Begin

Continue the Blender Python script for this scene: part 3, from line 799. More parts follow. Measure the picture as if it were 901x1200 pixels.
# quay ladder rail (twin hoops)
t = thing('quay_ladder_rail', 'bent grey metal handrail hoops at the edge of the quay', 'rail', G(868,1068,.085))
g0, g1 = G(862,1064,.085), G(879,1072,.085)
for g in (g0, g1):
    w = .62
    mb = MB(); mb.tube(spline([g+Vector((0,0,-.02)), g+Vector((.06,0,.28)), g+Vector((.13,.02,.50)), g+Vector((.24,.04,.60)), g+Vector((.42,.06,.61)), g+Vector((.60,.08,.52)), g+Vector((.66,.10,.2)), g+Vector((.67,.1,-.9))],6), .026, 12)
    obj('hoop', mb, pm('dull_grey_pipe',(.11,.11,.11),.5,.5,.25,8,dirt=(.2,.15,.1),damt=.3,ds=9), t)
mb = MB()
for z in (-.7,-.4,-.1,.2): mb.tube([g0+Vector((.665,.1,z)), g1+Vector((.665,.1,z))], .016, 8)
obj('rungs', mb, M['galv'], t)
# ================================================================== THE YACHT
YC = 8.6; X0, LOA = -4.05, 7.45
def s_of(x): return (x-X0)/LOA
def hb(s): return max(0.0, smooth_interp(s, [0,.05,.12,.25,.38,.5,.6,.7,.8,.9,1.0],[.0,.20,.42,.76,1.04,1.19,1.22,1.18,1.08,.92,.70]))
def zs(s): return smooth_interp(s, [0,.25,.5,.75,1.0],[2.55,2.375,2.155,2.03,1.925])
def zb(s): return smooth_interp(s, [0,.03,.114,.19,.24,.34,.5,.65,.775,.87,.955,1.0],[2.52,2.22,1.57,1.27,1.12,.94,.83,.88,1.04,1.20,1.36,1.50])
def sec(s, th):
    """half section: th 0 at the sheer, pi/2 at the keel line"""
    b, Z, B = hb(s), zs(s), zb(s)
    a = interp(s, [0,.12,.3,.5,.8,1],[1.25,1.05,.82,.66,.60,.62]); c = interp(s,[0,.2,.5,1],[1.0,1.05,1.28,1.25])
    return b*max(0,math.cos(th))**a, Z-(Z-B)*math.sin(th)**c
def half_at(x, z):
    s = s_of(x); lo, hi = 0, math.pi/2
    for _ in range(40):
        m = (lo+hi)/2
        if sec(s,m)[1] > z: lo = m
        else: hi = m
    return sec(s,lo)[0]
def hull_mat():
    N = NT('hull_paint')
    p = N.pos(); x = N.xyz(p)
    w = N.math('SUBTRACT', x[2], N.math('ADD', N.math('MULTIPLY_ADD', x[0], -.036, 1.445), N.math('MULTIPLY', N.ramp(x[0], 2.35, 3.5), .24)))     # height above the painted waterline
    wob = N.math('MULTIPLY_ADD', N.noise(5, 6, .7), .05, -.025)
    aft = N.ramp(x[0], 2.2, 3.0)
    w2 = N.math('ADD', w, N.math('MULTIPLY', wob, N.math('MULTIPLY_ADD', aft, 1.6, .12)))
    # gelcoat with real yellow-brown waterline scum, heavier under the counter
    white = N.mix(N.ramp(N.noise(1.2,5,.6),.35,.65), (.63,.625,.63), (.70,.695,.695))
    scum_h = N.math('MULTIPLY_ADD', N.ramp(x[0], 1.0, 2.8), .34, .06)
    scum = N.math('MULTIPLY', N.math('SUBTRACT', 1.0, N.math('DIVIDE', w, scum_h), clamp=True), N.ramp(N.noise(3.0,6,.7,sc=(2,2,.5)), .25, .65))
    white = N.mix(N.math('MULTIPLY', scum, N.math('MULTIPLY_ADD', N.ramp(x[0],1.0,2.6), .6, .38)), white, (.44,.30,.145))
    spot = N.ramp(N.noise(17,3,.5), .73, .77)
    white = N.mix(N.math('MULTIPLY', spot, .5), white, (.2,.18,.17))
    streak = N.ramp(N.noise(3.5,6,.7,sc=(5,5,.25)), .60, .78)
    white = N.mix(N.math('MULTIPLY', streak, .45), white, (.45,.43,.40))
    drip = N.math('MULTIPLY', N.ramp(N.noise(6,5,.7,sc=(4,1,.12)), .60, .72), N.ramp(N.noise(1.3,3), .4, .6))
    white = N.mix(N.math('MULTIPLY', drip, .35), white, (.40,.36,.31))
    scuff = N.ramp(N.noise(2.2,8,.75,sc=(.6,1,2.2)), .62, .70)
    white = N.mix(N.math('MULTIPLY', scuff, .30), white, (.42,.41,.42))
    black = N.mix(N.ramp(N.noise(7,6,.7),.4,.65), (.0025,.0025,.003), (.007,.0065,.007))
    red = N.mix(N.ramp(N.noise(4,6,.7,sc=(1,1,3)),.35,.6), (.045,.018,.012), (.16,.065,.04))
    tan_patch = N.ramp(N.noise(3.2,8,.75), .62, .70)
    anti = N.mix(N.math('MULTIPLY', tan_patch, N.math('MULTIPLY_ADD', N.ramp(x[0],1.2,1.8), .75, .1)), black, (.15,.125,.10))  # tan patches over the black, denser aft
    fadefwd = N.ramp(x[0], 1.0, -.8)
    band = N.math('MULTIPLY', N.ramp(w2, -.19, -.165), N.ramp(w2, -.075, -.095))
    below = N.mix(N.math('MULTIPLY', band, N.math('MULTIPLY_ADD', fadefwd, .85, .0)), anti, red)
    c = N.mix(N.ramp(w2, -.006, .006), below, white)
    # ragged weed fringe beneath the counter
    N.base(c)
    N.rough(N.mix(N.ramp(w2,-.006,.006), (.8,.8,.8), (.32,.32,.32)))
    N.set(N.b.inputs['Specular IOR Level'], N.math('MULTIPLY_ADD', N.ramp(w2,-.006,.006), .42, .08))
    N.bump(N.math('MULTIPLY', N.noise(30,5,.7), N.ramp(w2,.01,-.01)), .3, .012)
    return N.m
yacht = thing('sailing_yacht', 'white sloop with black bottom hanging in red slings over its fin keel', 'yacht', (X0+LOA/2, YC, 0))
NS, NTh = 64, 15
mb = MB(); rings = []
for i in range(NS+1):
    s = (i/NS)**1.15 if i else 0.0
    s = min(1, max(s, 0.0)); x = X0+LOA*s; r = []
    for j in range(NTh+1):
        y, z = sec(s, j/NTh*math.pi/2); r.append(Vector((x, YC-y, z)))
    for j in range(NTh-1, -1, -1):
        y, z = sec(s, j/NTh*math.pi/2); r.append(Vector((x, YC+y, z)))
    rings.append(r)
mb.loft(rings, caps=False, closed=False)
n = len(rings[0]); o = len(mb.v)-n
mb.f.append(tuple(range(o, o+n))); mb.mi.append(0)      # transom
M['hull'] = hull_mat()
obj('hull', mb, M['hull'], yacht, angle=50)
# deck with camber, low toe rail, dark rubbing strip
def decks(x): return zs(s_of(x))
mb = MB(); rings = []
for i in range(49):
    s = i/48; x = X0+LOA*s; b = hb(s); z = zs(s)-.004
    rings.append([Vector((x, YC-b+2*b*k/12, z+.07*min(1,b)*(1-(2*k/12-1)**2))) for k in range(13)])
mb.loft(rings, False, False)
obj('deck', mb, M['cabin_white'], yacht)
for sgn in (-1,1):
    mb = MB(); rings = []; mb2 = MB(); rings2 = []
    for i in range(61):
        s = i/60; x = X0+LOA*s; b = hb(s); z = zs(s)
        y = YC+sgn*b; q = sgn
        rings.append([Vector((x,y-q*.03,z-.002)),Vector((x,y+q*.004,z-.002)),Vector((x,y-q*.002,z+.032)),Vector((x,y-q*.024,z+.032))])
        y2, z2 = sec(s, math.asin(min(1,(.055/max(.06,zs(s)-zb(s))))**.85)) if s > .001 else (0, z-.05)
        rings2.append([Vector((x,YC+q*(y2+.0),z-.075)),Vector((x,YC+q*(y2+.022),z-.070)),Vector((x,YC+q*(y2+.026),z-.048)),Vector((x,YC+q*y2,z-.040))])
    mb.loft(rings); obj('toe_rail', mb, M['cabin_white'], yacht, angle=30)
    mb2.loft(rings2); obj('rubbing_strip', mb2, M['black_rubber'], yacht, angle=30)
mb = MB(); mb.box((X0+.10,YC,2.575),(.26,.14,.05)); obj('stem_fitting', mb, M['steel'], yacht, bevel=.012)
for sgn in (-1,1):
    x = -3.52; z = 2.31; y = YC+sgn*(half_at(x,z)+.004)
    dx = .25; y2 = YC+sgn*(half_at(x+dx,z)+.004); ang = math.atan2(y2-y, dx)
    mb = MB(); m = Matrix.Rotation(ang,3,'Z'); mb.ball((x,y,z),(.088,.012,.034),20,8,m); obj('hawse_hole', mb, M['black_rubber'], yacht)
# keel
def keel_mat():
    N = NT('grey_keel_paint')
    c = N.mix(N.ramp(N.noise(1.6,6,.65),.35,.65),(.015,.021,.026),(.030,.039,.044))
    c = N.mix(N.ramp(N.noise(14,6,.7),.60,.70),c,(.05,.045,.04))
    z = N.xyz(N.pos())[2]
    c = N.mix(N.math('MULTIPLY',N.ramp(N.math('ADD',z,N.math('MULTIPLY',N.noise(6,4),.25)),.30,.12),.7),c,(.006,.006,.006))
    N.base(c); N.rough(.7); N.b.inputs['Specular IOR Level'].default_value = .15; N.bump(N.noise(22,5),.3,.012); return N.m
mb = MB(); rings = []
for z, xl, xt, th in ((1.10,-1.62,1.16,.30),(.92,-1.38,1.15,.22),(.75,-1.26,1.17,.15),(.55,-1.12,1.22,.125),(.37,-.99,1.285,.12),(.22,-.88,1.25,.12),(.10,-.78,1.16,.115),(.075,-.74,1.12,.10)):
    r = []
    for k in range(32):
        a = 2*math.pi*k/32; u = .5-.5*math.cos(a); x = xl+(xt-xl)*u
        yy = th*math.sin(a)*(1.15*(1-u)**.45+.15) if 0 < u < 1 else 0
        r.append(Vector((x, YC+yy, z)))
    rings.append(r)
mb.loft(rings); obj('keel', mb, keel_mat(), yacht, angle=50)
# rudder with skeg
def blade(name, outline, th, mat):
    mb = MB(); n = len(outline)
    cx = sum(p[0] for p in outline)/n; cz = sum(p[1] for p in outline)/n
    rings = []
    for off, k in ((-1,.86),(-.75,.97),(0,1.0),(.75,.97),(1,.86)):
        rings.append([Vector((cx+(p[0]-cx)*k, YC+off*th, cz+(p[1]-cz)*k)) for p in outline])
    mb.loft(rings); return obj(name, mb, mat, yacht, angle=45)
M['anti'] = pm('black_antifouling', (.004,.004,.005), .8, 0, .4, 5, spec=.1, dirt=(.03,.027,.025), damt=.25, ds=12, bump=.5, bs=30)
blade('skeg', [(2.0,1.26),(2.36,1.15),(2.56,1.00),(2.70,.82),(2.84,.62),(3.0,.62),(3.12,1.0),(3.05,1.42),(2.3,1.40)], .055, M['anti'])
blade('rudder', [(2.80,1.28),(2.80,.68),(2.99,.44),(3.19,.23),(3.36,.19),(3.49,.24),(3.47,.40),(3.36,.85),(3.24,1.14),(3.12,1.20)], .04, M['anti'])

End

(WHAT IS BEING ASKED) Print again the material above, limited to the lines from the one holding "z = N.xyz(N.pos())[2]" through the last, inclusive.

(WRITTEN ANSWER)
    z = N.xyz(N.pos())[2]
    c = N.mix(N.math('MULTIPLY',N.ramp(N.math('ADD',z,N.math('MULTIPLY',N.noise(6,4),.25)),.30,.12),.7),c,(.006,.006,.006))
    N.base(c); N.rough(.7); N.b.inputs['Specular IOR Level'].default_value = .15; N.bump(N.noise(22,5),.3,.012); return N.m
mb = MB(); rings = []
for z, xl, xt, th in ((1.10,-1.62,1.16,.30),(.92,-1.38,1.15,.22),(.75,-1.26,1.17,.15),(.55,-1.12,1.22,.125),(.37,-.99,1.285,.12),(.22,-.88,1.25,.12),(.10,-.78,1.16,.115),(.075,-.74,1.12,.10)):
    r = []
    for k in range(32):
        a = 2*math.pi*k/32; u = .5-.5*math.cos(a); x = xl+(xt-xl)*u
        yy = th*math.sin(a)*(1.15*(1-u)**.45+.15) if 0 < u < 1 else 0
        r.append(Vector((x, YC+yy, z)))
    rings.append(r)
mb.loft(rings); obj('keel', mb, keel_mat(), yacht, angle=50)
# rudder with skeg
def blade(name, outline, th, mat):
    mb = MB(); n = len(outline)
    cx = sum(p[0] for p in outline)/n; cz = sum(p[1] for p in outline)/n
    rings = []
    for off, k in ((-1,.86),(-.75,.97),(0,1.0),(.75,.97),(1,.86)):
        rings.append([Vector((cx+(p[0]-cx)*k, YC+off*th, cz+(p[1]-cz)*k)) for p in outline])
    mb.loft(rings); return obj(name, mb, mat, yacht, angle=45)
M['anti'] = pm('black_antifouling', (.004,.004,.005), .8, 0, .4, 5, spec=.1, dirt=(.03,.027,.025), damt=.25, ds=12, bump=.5, bs=30)
blade('skeg', [(2.0,1.26),(2.36,1.15),(2.56,1.00),(2.70,.82),(2.84,.62),(3.0,.62),(3.12,1.0),(3.05,1.42),(2.3,1.40)], .055, M['anti'])
blade('rudder', [(2.80,1.28),(2.80,.68),(2.99,.44),(3.19,.23),(3.36,.19),(3.49,.24),(3.47,.40),(3.36,.85),(3.24,1.14),(3.12,1.20)], .04, M['anti'])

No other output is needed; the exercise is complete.